I agree with you Margaret Ida, go for "giving up" Stevers, which ever interpretation suits. I liked how you both explored the different slants on giving up.

Funny, Margaret Ida, that you talk about quitting ES. Well the possiblity of quitting, even raising that spectre makes me feel uneasy.

So I think the aspect of Giving Up that I would like to work on is giving up doubt. It is a secret let-off clause I use: it keeps me at arm's length (a safety net for me) from true commitment. From time to time I indulge in doubts. Will ES work? What happens if it really does? What happens if it doesn't? You can see from the previous questions that doubt really leads to nothing but circular arguments.

The flipside of the doubt coin is TRUST or FAITH. Trust is easier for me to contemplate as I don't really have a religious or spiritual focus. So I have opted to examine what it means to have faith.

I looked up faith in the web-dictionary and it means:
1) allegiance to duty or a person;
2) fidelity to one's promises;
3) sincerity of intentions:
4) belief, trust in and loyalty to ...X...;
5) firm belief in something for which there is no proof;
6) complete trust
7) something that is believed with especially strong conviction.

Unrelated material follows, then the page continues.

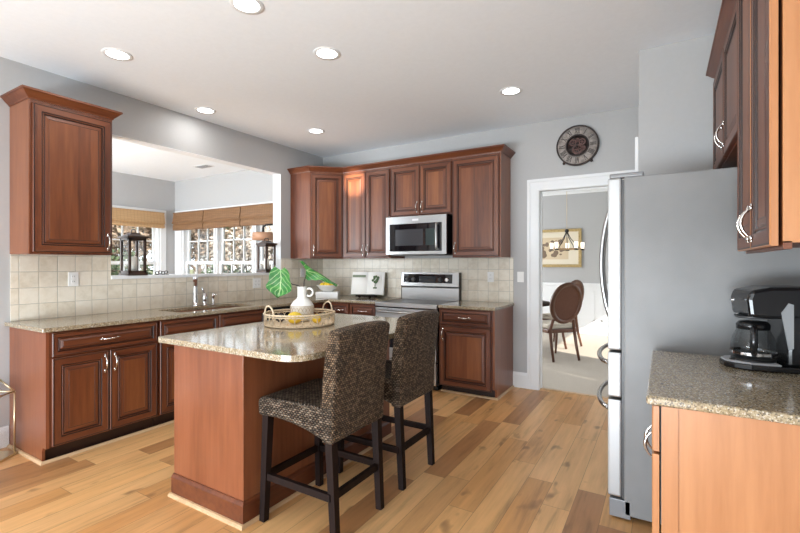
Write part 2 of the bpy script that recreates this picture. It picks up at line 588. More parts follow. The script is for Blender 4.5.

You know I feel a bit like a closet alcoholic when I read what faith actually means. I try on ES, flatter myself, play with it, but when the going gets challenging, I revert to the old tried-and-trusted routines (that don't work!). Complete trust seems to be elusive. Sincerity of intentions: likewise, how sincere can I be when I go all luke-warm on ES when I should be deepening my relationship to it? My scientific background also expects proof. Proof makes ES valid. I don't want magic or dreams. No, I want ES to be a science. Not much scope for unquestioning faith and complete trust there, is there?

By way of wonderful synchronicity, one of my visiting nieces is a fundamentalist Baptist ( - so extreme in her religious beliefs). Though I do not agree with her religious convictions, she has 100% faith. She trusts God will deliver on his/her promises. You know, whether I like to admit it or not, this young woman lives full-time in the present. She doesn't worry herself with questions, God is there and will stand by her and deliver her to eternal life. So what is there to worry about? She takes everything in her stride. What is, is. She accepts it. She is very balanced and disciplined. I believe this ability to have faith, to know without doubt that God (or ES in my case) will keep his word, is a key ingredient to both serenity and adopting an appropriate stance to ES.

I would like to learn to trust. To have faith. To have absolute faith in myself. It is myself that I don't wholly trust - yet!